Nel primo capitolo (Affinare lo sguardo), Iula mostra come il concetto di eterotopia, pur non coincidendo con quello di periferia, tuttavia sia utile per cogliere le problematiche connesse alle periferie, che non sono solo «le zone dismesse dalla città, quelle lontane dal centro, ma tutti i luoghi che segnano una separazione e una disparità sociale tra individui considerati normali, quindi degni del “centro”, e individui considerati al di fuori di questa normalità» (p. 29). Un esempio concreto della struttura di una periferia è dato dal quartiere Zen di Palermo, che Iula analizza riprendendo lo studio di Ferdinando Fava. Nel secondo capitolo (Nascita della periferia) i due concetti di periferia (quello classico e quello foucaultiano) vengono comparati con uno sguardo fenomenologico, concludendo con un’osservazione precisa: «Ciò che fa una periferia è l’emergere di una distanza» (p. 83). La struttura distanziale si caratterizza per un rigido controllo dell’accesso, per l’esclusione e il nascondimento.

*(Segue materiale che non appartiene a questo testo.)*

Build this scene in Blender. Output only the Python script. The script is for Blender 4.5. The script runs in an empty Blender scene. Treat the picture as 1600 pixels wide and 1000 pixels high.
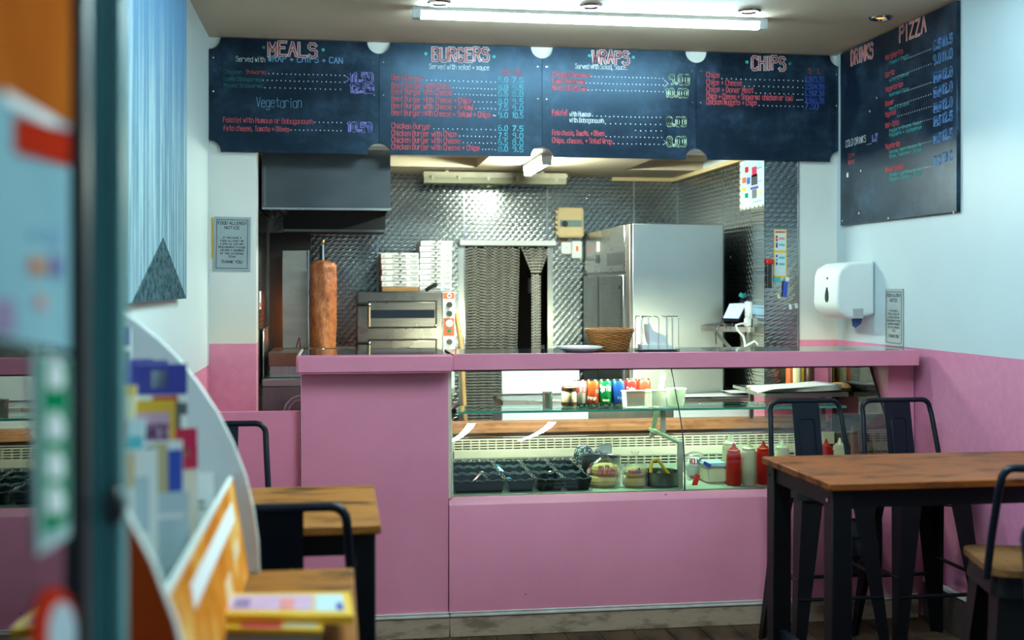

L’ontologia sociale tracciata nel secondo capitolo sfocia nel terzo (Esseri periferici) in una fenomenologia degli abitanti delle periferie, accumunati da uno stigma indelebile. Nascere e vivere in periferia significa condividere lo stigma di alcune distorsioni sistemiche causate dall’assenza dello stato e dal mancato controllo sociale di un territorio. Gli abitanti del quartiere Zen, alla pari di realtà simili come Corviale, Scampia ecc., sono stigmatizzati, «indipendentemente da qualsiasi merito o demerito personale» (p. 120), fino a essere confinati all’interno di uno spazio dove fa da regina la follia, per contrasto alla ragione normativa. Tutto ciò, come viene raccontato nel capitolo quarto (L’azione del centro), è reso possibile dall’assenza di una normatività che il centro nega sistematicamente alle periferie, lasciandole nello squilibrio. Nel quinto e ultimo capitolo (Rigenerare le periferie), Iula si impegna nella formulazione di alcune prospettive generative, valorizzando un saggio della filosofa americana Judith Butler. È possibile vivere una vita buona all’interno di una vita cattiva a condizione di «ripensare il vivere sociale intorno all’asse che è dato dai legami e dalla loro qualità» (p. 201). Occorre entrare nella logica intergenerativa del dono per recuperare la speranza nel discorso sulle periferie: ciò comporta il saper «dare ciò che non si ha a chi non c’è ancora, in vista del momento in cui non ci saremo piú» (p. 210, corsivo dell’A.). Ciò comporta una conversione intellettuale ed etica: «Deve esserci resistenza nei confronti della vita cattiva in modo da favorire quella buona» (Judith Butler).